## Task to complete
Your copy of the material must match it exactly, except that pictures are dropped.

## Stored data
[Begin]

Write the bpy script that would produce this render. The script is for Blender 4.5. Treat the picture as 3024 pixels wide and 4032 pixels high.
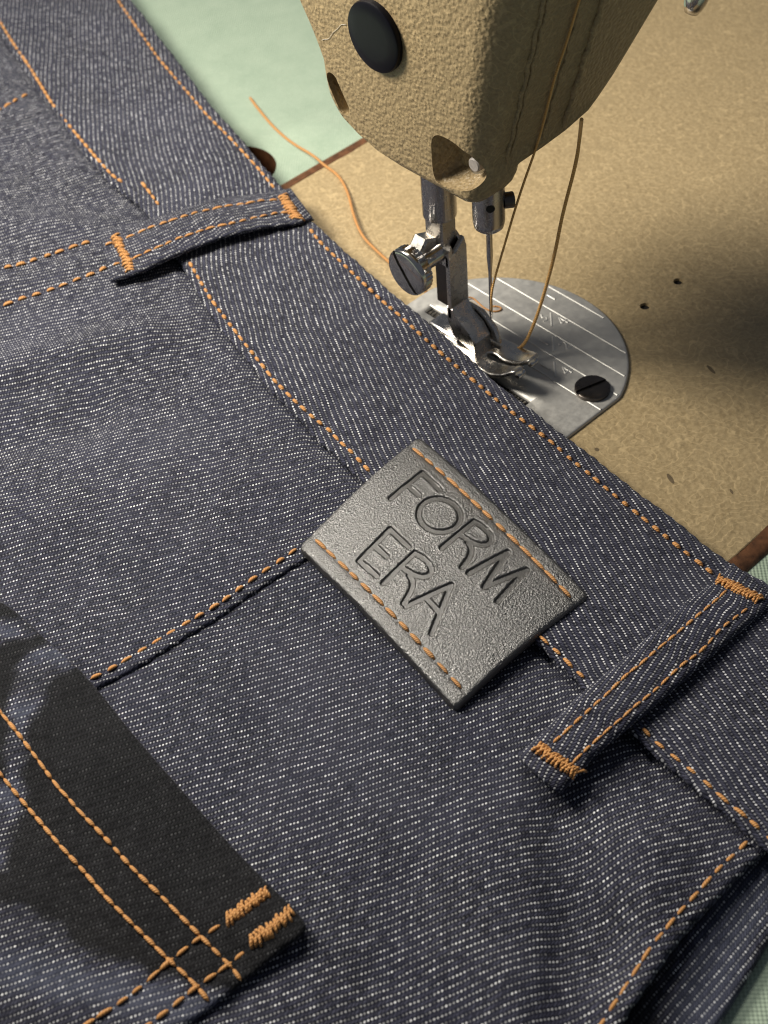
import bpy, bmesh, math, random
import numpy as np
from mathutils import Vector, Matrix
from mathutils.geometry import delaunay_2d_cdt

random.seed(7); rng = np.random.default_rng(7)
for o in list(bpy.data.objects): bpy.data.objects.remove(o)
scene = bpy.context.scene
COL = scene.collection
S = 0.001                                   # everything below is written in millimetres

# ------------------------------------------------------------------ camera (solved from the needle plate, bed edges and verticals)
F_PX, PITCH, ROLL, AZ = 5600., 0.8266, 0.1090, -0.9019
PCEN = np.array([0.1301, 1.1175]); HCAM = 32.1/0.1422
_c, _s, _cp, _sp = math.cos(ROLL), math.sin(ROLL), math.cos(PITCH), math.sin(PITCH)
def _w(v): return np.array([-math.sin(AZ)*v[0]+math.cos(AZ)*v[1], -math.cos(AZ)*v[0]-math.sin(AZ)*v[1], v[2]])
CR = _w([_c, -_s*_sp, -_s*_cp]); CU = _w([_s, _c*_sp, _c*_cp]); CB = _w([0, -_cp, _sp])
CP = _w([-PCEN[0]*HCAM, -PCEN[1]*HCAM, 0])+np.array([0, 0, HCAM])
cam = bpy.data.objects.new('camera', bpy.data.cameras.new('camera')); COL.objects.link(cam)
cam.matrix_world = Matrix(((CR[0], CU[0], CB[0], CP[0]*S), (CR[1], CU[1], CB[1], CP[1]*S), (CR[2], CU[2], CB[2], CP[2]*S), (0, 0, 0, 1)))
cam.data.sensor_fit = 'VERTICAL'; cam.data.sensor_height = 36; cam.data.sensor_width = 27
cam.data.lens = 36*F_PX/4032
cam.data.clip_start = 0.01; cam.data.clip_end = 20
cam.data.dof.use_dof = True; cam.data.dof.focus_distance = 0.292; cam.data.dof.aperture_fstop = 28
scene.camera = cam
def G(px, py, z=0.):                        # a point at height z (mm)
    d = CR*(px-1512)-CU*(py-2016)-CB*F_PX
    return CP+d*((z-CP[2])/d[2])
def GY(px, py, Y):
    d = CR*(px-1512)-CU*(py-2016)-CB*F_PX
    return CP+d*((Y-CP[1])/d[1])

# ------------------------------------------------------------------ light
world = bpy.data.worlds.new('World'); scene.world = world; world.use_nodes = True
bg = world.node_tree.nodes['Background']; bg.inputs[0].default_value = (0.60, 0.66, 0.78, 1); bg.inputs[1].default_value = 0.14
def lamp(name, kind, loc, target, power, color, size):
    d = bpy.data.lights.new(name, kind); d.energy = power; d.color = color
    if kind == 'AREA': d.shape = 'DISK'; d.size = size*S
    else: d.shadow_soft_size = size*S
    o = bpy.data.objects.new(name, d); COL.objects.link(o)
    o.location = Vector(loc)*S
    o.rotation_euler = (Vector(target)-Vector(loc)).to_track_quat('-Z', 'Y').to_euler()
    return o
lamp('work_lamp', 'AREA', (-135, 175, 225), (-10, 0, 0), 1.35, (1, .93, .81), 105)
lamp('sheen_fill', 'AREA', (40, 172, 420), (-55, -38, 0), 1.05, (1, .94, .84), 120)  # unseen lamp added for the leather patch's sheen and soft fill
scene.cycles.filter_width = 1.15
vs = scene.view_settings
vs.view_transform = 'Standard'; vs.look = 'None'; vs.exposure = 0; vs.gamma = 1

# ------------------------------------------------------------------ node helpers
class T:
    def __init__(s, name):
        s.mat = bpy.data.materials.new(name); s.mat.use_nodes = True
        s.t = s.mat.node_tree; s.b = s.t.nodes['Principled BSDF']
    def n(s, typ, **k):
        x = s.t.nodes.new(typ)
        for a, v in k.items(): setattr(x, a, v)
        return x
    def put(s, sock, v):
        if hasattr(v, 'is_output'): s.t.links.new(v, sock)
        elif v is not None:
            if hasattr(sock.default_value, '__len__') and not hasattr(v, '__len__'): v = [v]*len(sock.default_value)
            if hasattr(sock.default_value, '__len__') and len(sock.default_value) == 4 and len(v) == 3: v = (*v, 1)
            sock.default_value = v
    def m(s, op, a, b=None, c=None, clamp=False):
        x = s.n('ShaderNodeMath', operation=op, use_clamp=clamp)
        for i, v in enumerate((a, b, c)):
            if v is not None: s.put(x.inputs[i], v)
        return x.outputs[0]
    def mix(s, f, a, b, mode='MIX'):
        x = s.n('ShaderNodeMix', data_type='RGBA', blend_type=mode)
        s.put(x.inputs[0], f); s.put(x.inputs[6], a); s.put(x.inputs[7], b); return x.outputs[2]
    def rng(s, v, a, b, c, d, smooth=False):
        x = s.n('ShaderNodeMapRange', interpolation_type='SMOOTHSTEP' if smooth else 'LINEAR')
        for i, q in enumerate((v, a, b, c, d)): s.put(x.inputs[i], q)
        return x.outputs[0]
    def coord(s, scale=1000.):               # object coordinates in millimetres
        tc = s.n('ShaderNodeTexCoord'); v = s.n('ShaderNodeVectorMath', operation='SCALE')
        s.t.links.new(tc.outputs['Object'], v.inputs[0]); v.inputs['Scale'].default_value = scale
        return v.outputs[0]
    def noise(s, vec, scale, detail=2., rough=.5, dist=0.):
        x = s.n('ShaderNodeTexNoise'); s.put(x.inputs['Vector'], vec)
        x.inputs['Scale'].default_value = scale; x.inputs['Detail'].default_value = detail
        x.inputs['Roughness'].default_value = rough; x.inputs['Distortion'].default_value = dist
        return x.outputs['Fac']
    def vor(s, vec, scale, feature='F1', rnd=1.):
        x = s.n('ShaderNodeTexVoronoi', feature=feature); s.put(x.inputs['Vector'], vec)
        x.inputs['Scale'].default_value = scale; x.inputs['Randomness'].default_value = rnd
        return x.outputs['Distance']
    def bump(s, h, dist_mm, strength=1., prev=None):
        x = s.n('ShaderNodeBump'); s.put(x.inputs['Height'], h); x.inputs['Distance'].default_value = dist_mm*S
        x.inputs['Strength'].default_value = strength
        if prev is not None: s.put(x.inputs['Normal'], prev)
        return x.outputs[0]
    def fin(s, color=None, rough=None, metal=None, normal=None, **k):
        for nm, v in (('Base Color', color), ('Roughness', rough), ('Metallic', metal), ('Normal', normal)):
            if v is not None: s.put(s.b.inputs[nm], v)
        for nm, v in k.items(): s.put(s.b.inputs[nm.replace('_', ' ')], v)
        return s.mat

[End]

## Response for this exercise
Write the bpy script that would produce this render. The script is for Blender 4.5. Treat the picture as 3024 pixels wide and 4032 pixels high.
import bpy, bmesh, math, random
import numpy as np
from mathutils import Vector, Matrix
from mathutils.geometry import delaunay_2d_cdt

random.seed(7); rng = np.random.default_rng(7)
for o in list(bpy.data.objects): bpy.data.objects.remove(o)
scene = bpy.context.scene
COL = scene.collection
S = 0.001                                   # everything below is written in millimetres

# ------------------------------------------------------------------ camera (solved from the needle plate, bed edges and verticals)
F_PX, PITCH, ROLL, AZ = 5600., 0.8266, 0.1090, -0.9019
PCEN = np.array([0.1301, 1.1175]); HCAM = 32.1/0.1422
_c, _s, _cp, _sp = math.cos(ROLL), math.sin(ROLL), math.cos(PITCH), math.sin(PITCH)
def _w(v): return np.array([-math.sin(AZ)*v[0]+math.cos(AZ)*v[1], -math.cos(AZ)*v[0]-math.sin(AZ)*v[1], v[2]])
CR = _w([_c, -_s*_sp, -_s*_cp]); CU = _w([_s, _c*_sp, _c*_cp]); CB = _w([0, -_cp, _sp])
CP = _w([-PCEN[0]*HCAM, -PCEN[1]*HCAM, 0])+np.array([0, 0, HCAM])
cam = bpy.data.objects.new('camera', bpy.data.cameras.new('camera')); COL.objects.link(cam)
cam.matrix_world = Matrix(((CR[0], CU[0], CB[0], CP[0]*S), (CR[1], CU[1], CB[1], CP[1]*S), (CR[2], CU[2], CB[2], CP[2]*S), (0, 0, 0, 1)))
cam.data.sensor_fit = 'VERTICAL'; cam.data.sensor_height = 36; cam.data.sensor_width = 27
cam.data.lens = 36*F_PX/4032
cam.data.clip_start = 0.01; cam.data.clip_end = 20
cam.data.dof.use_dof = True; cam.data.dof.focus_distance = 0.292; cam.data.dof.aperture_fstop = 28
scene.camera = cam
def G(px, py, z=0.):                        # a point at height z (mm)
    d = CR*(px-1512)-CU*(py-2016)-CB*F_PX
    return CP+d*((z-CP[2])/d[2])
def GY(px, py, Y):
    d = CR*(px-1512)-CU*(py-2016)-CB*F_PX
    return CP+d*((Y-CP[1])/d[1])

# ------------------------------------------------------------------ light
world = bpy.data.worlds.new('World'); scene.world = world; world.use_nodes = True
bg = world.node_tree.nodes['Background']; bg.inputs[0].default_value = (0.60, 0.66, 0.78, 1); bg.inputs[1].default_value = 0.14
def lamp(name, kind, loc, target, power, color, size):
    d = bpy.data.lights.new(name, kind); d.energy = power; d.color = color
    if kind == 'AREA': d.shape = 'DISK'; d.size = size*S
    else: d.shadow_soft_size = size*S
    o = bpy.data.objects.new(name, d); COL.objects.link(o)
    o.location = Vector(loc)*S
    o.rotation_euler = (Vector(target)-Vector(loc)).to_track_quat('-Z', 'Y').to_euler()
    return o
lamp('work_lamp', 'AREA', (-135, 175, 225), (-10, 0, 0), 1.35, (1, .93, .81), 105)
lamp('sheen_fill', 'AREA', (40, 172, 420), (-55, -38, 0), 1.05, (1, .94, .84), 120)  # unseen lamp added for the leather patch's sheen and soft fill
scene.cycles.filter_width = 1.15
vs = scene.view_settings
vs.view_transform = 'Standard'; vs.look = 'None'; vs.exposure = 0; vs.gamma = 1

# ------------------------------------------------------------------ node helpers
class T:
    def __init__(s, name):
        s.mat = bpy.data.materials.new(name); s.mat.use_nodes = True
        s.t = s.mat.node_tree; s.b = s.t.nodes['Principled BSDF']
    def n(s, typ, **k):
        x = s.t.nodes.new(typ)
        for a, v in k.items(): setattr(x, a, v)
        return x
    def put(s, sock, v):
        if hasattr(v, 'is_output'): s.t.links.new(v, sock)
        elif v is not None:
            if hasattr(sock.default_value, '__len__') and not hasattr(v, '__len__'): v = [v]*len(sock.default_value)
            if hasattr(sock.default_value, '__len__') and len(sock.default_value) == 4 and len(v) == 3: v = (*v, 1)
            sock.default_value = v
    def m(s, op, a, b=None, c=None, clamp=False):
        x = s.n('ShaderNodeMath', operation=op, use_clamp=clamp)
        for i, v in enumerate((a, b, c)):
            if v is not None: s.put(x.inputs[i], v)
        return x.outputs[0]
    def mix(s, f, a, b, mode='MIX'):
        x = s.n('ShaderNodeMix', data_type='RGBA', blend_type=mode)
        s.put(x.inputs[0], f); s.put(x.inputs[6], a); s.put(x.inputs[7], b); return x.outputs[2]
    def rng(s, v, a, b, c, d, smooth=False):
        x = s.n('ShaderNodeMapRange', interpolation_type='SMOOTHSTEP' if smooth else 'LINEAR')
        for i, q in enumerate((v, a, b, c, d)): s.put(x.inputs[i], q)
        return x.outputs[0]
    def coord(s, scale=1000.):               # object coordinates in millimetres
        tc = s.n('ShaderNodeTexCoord'); v = s.n('ShaderNodeVectorMath', operation='SCALE')
        s.t.links.new(tc.outputs['Object'], v.inputs[0]); v.inputs['Scale'].default_value = scale
        return v.outputs[0]
    def noise(s, vec, scale, detail=2., rough=.5, dist=0.):
        x = s.n('ShaderNodeTexNoise'); s.put(x.inputs['Vector'], vec)
        x.inputs['Scale'].default_value = scale; x.inputs['Detail'].default_value = detail
        x.inputs['Roughness'].default_value = rough; x.inputs['Distortion'].default_value = dist
        return x.outputs['Fac']
    def vor(s, vec, scale, feature='F1', rnd=1.):
        x = s.n('ShaderNodeTexVoronoi', feature=feature); s.put(x.inputs['Vector'], vec)
        x.inputs['Scale'].default_value = scale; x.inputs['Randomness'].default_value = rnd
        return x.outputs['Distance']
    def bump(s, h, dist_mm, strength=1., prev=None):
        x = s.n('ShaderNodeBump'); s.put(x.inputs['Height'], h); x.inputs['Distance'].default_value = dist_mm*S
        x.inputs['Strength'].default_value = strength
        if prev is not None: s.put(x.inputs['Normal'], prev)
        return x.outputs[0]
    def fin(s, color=None, rough=None, metal=None, normal=None, **k):
        for nm, v in (('Base Color', color), ('Roughness', rough), ('Metallic', metal), ('Normal', normal)):
            if v is not None: s.put(s.b.inputs[nm], v)
        for nm, v in k.items(): s.put(s.b.inputs[nm.replace('_', ' ')], v)
        return s.mat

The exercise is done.